Ashleigh Barton, How to Sail to Somewhere, Lothian Children’s Books, March 2025, 288 pp., RRP $16.99, ISBN 9780734423627

Beatrice Glass adores her hilarious and impulsive Uncle Byron, who visits her every summer in her fishing village home. At the end of last summer, he gave her an old book with a map of an island called Somewhere and promised they would sail there together. However, when next summer arrives, Byron doesn’t. Instead Bea is left a series of clues for her and new friend Arabella, to find Somewhere together.

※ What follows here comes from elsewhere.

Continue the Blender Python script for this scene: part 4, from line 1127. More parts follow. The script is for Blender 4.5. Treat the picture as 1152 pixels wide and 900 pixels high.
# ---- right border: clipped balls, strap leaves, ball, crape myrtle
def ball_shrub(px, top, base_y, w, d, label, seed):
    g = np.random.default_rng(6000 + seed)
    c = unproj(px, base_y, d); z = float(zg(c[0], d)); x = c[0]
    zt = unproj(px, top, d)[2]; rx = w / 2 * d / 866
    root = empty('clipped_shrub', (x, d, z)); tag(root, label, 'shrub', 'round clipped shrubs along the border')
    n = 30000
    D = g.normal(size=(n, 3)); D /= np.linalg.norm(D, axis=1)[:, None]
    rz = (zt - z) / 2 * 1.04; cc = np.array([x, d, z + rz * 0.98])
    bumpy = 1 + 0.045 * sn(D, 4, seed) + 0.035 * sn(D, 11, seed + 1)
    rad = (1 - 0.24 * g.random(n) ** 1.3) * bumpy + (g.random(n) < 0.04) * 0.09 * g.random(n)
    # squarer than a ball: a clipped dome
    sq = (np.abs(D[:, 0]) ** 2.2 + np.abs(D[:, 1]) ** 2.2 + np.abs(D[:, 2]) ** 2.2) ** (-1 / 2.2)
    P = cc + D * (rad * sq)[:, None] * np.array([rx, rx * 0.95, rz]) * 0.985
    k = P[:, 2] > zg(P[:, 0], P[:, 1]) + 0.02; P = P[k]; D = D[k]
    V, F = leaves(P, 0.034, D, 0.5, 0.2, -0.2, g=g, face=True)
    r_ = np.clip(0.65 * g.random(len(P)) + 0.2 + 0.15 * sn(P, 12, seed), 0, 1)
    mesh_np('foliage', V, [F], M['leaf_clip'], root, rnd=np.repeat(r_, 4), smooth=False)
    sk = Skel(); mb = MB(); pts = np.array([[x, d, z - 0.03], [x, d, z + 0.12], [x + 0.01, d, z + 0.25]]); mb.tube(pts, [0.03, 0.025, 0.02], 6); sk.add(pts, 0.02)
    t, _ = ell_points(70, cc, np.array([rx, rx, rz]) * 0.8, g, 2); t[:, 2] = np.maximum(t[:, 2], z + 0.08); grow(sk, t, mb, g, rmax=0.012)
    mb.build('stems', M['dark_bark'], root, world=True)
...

Will she find Byron there and will Arabella discover her mum who left her and her dad all those years ago? This is a charming, simply told novel of new friendship, family and loss. Ashleigh carefully navigates all from the eyes and hearts of two grieving kids, who are determined to find their lost loved ones. It is also about found family and how rumours retold by strangers are hurtful and can even ruin lives.

The cover art by Nancy Liang perfectly captures the gentle whimsy of this story. Recommended for readers who love mysteries and books with heart.

Reviewed by Deborah Abela

 

A Second Review

It’s summertime, and in the tiny coastal hamlet of Willow, young Beatrice Glass (Bea) has nothing but lonely, friendless days ahead of her now that Uncle Byron is not coming to entertain her for the school holidays. Her parents are surly types who work all day and seem ambivalent to Bea’s loneliness, boredom and joylessness.

Why chatty, charming, colourful Uncle Byron is not coming, as he’s promised to take Bea to a small star-shaped island called Somewhere just off the Willow coastline, isn’t clear. But he’s left a mystery for Bea to solve in a series of handy clues that lead her to new friend Arabella, and Ray, an isolated fisherman whom the Willow folk have wrongly blamed for a tourist boat debacle. He also chats to Bea (in her head), so it’s as if he is there really, willing her to get to Somewhere, telling her she can do it if only she believes in herself. There’s also a whale whom Bea and Arabella save from beach stranding and who turns up further into the book to handily rescue Bea from drowning.

These are convenient authorial choices rather than stemming from believable, nuanced, complex characterization. However, the story’s themes of self-belief, resilience, courage and finding out where you truly belong are worthwhile classroom discussion points for young primary school readers aged 9+ in company with their teachers/mentors.